Denúncia por racismo
Este não é o único processo ao qual Bolsonaro responde por conta de declarações polêmicas.
Em abril deste ano, o presidenciável foi denunciado pela PGR (Procuradoria-Geral da República) ao STF (Supremo Tribunal Federal) pela prática de racismo e manifestações discriminatórias contra quilombolas, indígenas, refugiados, mulheres e LGBTs.
A denúncia se refere a um episódio ocorrido em abril de 2017 no qual, segundo a denúncia, ele teria usado expressões de cunho discriminatório, incitando o ódio e atingindo diretamente vários grupos sociais. Segundo a procuradora-geral da República, Raquel Dodge, a conduta do deputado foi “ilícita, inaceitável e severamente reprovável”.
Na ocasião, durante palestra, Bolsonaro disse que “afrodescendentes” quilombolas “não fazem nada e nem para procriador (sic) eles servem mais” e que as reservas indígenas e quilombos atrapalham a economia do país.
Segundo a denúncia, Bolsonaro “tratou com total menoscabo os integrantes de comunidades quilombolas” e incitou “a discriminação entre seus ouvintes em relação aos estrangeiros”.
A denúncia diz ainda que as manifestações do deputado, “de incitação a comportamento e sentimento xenofóbico, reforçam atitudes de violência e discriminação que são vedadas pela Constituição e pela lei penal”.
Em defesa apresentada ao STF na semana passada, o deputado afirmou que a PGR tirou frases suas de contexto para denunciá-lo.
A defesa de Bolsonaro disse ainda que a Procuradoria “preferiu o caminho fácil de ofertar denúncia, com certo oportunismo diante da campanha eleitoral que se avizinhava”.

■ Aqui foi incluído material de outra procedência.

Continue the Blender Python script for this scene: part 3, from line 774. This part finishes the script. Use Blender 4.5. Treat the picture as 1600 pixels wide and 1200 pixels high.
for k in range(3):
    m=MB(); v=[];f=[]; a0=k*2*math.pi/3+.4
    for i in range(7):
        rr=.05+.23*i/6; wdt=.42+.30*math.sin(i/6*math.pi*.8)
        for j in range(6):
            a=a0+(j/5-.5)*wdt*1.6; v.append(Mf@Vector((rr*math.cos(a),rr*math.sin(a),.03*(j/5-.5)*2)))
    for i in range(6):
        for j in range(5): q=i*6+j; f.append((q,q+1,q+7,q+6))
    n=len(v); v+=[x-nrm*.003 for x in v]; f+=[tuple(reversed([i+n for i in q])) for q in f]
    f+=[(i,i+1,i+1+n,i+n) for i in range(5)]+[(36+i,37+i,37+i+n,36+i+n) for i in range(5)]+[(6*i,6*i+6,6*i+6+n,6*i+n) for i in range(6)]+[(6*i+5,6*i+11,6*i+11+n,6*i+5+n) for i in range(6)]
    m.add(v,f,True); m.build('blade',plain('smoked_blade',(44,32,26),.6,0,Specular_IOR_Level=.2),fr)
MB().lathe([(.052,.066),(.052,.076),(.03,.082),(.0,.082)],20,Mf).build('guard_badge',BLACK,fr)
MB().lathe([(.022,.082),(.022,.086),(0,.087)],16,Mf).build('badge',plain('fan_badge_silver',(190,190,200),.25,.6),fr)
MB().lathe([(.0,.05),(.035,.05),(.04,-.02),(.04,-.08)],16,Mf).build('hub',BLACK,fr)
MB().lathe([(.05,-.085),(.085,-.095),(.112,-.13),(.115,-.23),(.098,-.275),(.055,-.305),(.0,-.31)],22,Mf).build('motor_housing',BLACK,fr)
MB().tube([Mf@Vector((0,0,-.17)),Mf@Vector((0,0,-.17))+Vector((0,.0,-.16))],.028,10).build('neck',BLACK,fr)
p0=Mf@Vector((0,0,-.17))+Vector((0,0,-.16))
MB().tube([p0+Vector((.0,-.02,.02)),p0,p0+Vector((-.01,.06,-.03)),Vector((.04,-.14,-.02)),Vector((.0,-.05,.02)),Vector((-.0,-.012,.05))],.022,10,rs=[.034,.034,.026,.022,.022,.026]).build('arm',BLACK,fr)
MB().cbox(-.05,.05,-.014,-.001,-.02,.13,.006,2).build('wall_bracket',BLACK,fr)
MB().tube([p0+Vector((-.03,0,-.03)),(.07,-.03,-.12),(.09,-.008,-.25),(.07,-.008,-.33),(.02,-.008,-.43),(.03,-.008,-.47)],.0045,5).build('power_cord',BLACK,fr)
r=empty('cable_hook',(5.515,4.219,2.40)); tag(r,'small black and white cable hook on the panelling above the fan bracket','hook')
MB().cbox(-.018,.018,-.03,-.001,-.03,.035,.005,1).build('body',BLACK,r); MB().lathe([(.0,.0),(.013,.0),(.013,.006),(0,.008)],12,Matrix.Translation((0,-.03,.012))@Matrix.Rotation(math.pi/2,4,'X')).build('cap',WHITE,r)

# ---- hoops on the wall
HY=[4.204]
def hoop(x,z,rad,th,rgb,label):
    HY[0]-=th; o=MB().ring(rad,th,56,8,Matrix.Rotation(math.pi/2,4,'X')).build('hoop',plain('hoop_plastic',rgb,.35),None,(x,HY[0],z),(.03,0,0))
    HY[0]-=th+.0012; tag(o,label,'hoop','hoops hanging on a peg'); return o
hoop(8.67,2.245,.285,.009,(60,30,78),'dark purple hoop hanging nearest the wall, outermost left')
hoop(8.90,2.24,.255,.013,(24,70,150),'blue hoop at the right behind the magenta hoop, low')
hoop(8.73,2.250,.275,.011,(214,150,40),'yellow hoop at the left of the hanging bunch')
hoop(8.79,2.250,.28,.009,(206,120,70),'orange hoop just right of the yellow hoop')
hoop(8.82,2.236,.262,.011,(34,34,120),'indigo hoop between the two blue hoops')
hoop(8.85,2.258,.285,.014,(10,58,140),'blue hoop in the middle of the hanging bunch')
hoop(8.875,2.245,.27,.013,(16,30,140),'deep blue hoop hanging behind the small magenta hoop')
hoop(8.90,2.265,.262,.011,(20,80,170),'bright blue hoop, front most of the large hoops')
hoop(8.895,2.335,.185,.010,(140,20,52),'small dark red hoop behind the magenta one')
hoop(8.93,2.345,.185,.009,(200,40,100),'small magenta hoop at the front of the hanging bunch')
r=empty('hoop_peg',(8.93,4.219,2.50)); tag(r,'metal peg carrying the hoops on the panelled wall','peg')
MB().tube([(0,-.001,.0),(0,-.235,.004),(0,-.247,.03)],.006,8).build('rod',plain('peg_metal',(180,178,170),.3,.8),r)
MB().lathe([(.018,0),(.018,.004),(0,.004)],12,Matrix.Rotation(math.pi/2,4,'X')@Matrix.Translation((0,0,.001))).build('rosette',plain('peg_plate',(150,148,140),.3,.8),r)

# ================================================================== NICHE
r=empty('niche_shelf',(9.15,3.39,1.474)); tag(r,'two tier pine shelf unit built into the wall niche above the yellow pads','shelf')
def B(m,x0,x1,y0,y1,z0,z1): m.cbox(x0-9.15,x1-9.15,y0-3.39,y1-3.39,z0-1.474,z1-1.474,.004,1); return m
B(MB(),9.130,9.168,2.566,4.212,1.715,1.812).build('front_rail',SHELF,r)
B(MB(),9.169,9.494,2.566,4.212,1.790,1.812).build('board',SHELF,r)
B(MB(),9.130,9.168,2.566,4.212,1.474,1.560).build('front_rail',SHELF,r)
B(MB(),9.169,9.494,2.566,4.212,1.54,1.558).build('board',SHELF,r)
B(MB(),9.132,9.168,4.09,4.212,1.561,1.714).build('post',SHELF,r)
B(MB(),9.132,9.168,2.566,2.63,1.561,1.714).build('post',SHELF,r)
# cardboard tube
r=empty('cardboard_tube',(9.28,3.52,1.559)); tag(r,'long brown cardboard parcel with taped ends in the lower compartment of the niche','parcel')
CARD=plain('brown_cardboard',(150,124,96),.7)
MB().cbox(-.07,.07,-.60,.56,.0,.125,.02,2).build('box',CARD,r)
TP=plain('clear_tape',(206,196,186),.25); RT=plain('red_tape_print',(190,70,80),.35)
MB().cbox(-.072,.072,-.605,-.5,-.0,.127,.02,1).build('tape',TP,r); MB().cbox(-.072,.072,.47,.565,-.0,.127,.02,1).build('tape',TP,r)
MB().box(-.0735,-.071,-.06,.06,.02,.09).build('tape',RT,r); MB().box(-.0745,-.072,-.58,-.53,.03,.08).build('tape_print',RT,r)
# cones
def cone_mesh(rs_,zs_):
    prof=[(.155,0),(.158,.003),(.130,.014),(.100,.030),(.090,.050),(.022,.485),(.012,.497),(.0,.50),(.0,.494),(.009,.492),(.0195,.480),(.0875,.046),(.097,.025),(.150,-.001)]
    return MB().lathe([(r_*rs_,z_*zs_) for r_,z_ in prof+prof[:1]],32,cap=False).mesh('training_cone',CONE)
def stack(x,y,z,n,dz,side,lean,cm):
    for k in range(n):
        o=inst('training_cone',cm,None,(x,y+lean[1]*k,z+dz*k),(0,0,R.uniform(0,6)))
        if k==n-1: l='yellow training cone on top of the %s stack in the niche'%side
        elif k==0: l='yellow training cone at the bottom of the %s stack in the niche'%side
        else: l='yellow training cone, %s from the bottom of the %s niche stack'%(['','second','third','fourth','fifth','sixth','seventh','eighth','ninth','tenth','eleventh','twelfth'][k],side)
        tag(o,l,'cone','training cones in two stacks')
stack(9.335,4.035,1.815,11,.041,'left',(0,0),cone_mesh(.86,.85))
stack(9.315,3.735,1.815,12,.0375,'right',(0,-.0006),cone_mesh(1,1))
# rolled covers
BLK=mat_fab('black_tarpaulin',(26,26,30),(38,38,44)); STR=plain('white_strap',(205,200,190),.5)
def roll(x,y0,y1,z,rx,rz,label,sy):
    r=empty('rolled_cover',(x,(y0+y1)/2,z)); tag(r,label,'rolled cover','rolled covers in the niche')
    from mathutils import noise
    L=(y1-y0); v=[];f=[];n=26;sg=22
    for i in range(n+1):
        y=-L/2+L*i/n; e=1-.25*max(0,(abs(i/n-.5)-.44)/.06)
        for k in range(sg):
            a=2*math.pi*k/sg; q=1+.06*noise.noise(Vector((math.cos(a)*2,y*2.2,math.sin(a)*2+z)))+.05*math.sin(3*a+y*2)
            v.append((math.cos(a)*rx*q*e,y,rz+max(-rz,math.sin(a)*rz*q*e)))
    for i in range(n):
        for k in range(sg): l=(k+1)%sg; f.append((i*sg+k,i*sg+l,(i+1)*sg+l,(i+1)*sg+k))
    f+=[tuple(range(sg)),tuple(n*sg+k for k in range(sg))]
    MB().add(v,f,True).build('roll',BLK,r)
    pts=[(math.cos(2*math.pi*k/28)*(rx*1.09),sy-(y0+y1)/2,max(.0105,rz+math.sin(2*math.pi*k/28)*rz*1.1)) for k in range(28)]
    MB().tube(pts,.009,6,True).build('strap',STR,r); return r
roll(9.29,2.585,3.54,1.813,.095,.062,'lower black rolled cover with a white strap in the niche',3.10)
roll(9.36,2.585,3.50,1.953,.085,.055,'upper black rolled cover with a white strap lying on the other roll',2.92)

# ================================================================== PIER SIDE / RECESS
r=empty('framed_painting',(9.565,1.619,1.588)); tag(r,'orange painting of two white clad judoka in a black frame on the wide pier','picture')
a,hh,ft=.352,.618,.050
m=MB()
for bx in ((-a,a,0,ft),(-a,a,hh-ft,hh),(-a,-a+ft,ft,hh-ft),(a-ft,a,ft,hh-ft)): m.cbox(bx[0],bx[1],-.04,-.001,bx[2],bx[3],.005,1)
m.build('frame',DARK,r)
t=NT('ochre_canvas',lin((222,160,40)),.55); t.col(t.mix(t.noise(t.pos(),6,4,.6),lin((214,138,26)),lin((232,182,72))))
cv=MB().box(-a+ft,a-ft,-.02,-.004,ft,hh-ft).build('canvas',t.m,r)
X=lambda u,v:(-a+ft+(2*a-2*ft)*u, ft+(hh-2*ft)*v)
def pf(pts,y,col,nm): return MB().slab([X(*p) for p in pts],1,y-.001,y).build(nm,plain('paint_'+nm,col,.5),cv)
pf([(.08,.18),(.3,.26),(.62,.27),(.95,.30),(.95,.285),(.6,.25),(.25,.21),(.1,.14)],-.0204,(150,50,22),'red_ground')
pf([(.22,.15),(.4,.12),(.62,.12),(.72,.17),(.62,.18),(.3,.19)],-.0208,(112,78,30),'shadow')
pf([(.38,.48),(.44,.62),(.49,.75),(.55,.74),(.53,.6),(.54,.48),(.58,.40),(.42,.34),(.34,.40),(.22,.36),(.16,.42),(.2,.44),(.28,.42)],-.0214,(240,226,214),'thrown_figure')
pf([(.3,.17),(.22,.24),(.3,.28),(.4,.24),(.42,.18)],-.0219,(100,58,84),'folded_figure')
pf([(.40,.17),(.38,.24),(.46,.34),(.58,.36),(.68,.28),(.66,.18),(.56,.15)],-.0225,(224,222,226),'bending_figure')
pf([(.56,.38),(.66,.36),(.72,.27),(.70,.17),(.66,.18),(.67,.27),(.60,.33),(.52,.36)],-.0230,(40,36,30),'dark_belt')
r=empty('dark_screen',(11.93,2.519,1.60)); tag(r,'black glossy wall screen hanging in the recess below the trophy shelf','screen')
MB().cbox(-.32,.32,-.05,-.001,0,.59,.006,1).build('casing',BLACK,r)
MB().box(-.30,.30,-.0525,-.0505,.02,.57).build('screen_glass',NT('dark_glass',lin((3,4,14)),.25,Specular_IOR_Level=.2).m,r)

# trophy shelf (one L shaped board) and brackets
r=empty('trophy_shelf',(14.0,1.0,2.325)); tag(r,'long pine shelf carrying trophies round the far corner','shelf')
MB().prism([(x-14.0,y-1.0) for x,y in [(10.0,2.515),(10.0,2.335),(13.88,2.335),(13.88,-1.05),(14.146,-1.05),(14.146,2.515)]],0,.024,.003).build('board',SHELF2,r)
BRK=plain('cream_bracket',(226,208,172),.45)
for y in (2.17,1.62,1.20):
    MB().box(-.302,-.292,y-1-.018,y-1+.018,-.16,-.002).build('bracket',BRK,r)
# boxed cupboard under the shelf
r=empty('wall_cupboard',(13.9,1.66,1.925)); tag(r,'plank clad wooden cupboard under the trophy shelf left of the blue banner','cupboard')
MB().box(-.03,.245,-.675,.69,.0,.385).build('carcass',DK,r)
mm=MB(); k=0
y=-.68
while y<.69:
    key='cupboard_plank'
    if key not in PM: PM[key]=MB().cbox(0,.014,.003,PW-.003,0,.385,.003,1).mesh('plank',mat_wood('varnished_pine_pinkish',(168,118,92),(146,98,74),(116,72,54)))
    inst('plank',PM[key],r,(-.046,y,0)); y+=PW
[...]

O deputado já é réu em duas ações penais sobre temas semelhantes: uma movida pela PGR e outra pela deputada federal Maria do Rosário (PT-RS), alvo da declaração que motivou os processos. Ele disse, no plenário da Câmara e em entrevistas, que não estupraria a colega porque ela “não merecia”.
O presidenciável tem afirmado que suas declarações estão resguardadas pela imunidade garantida a manifestações de parlamentares.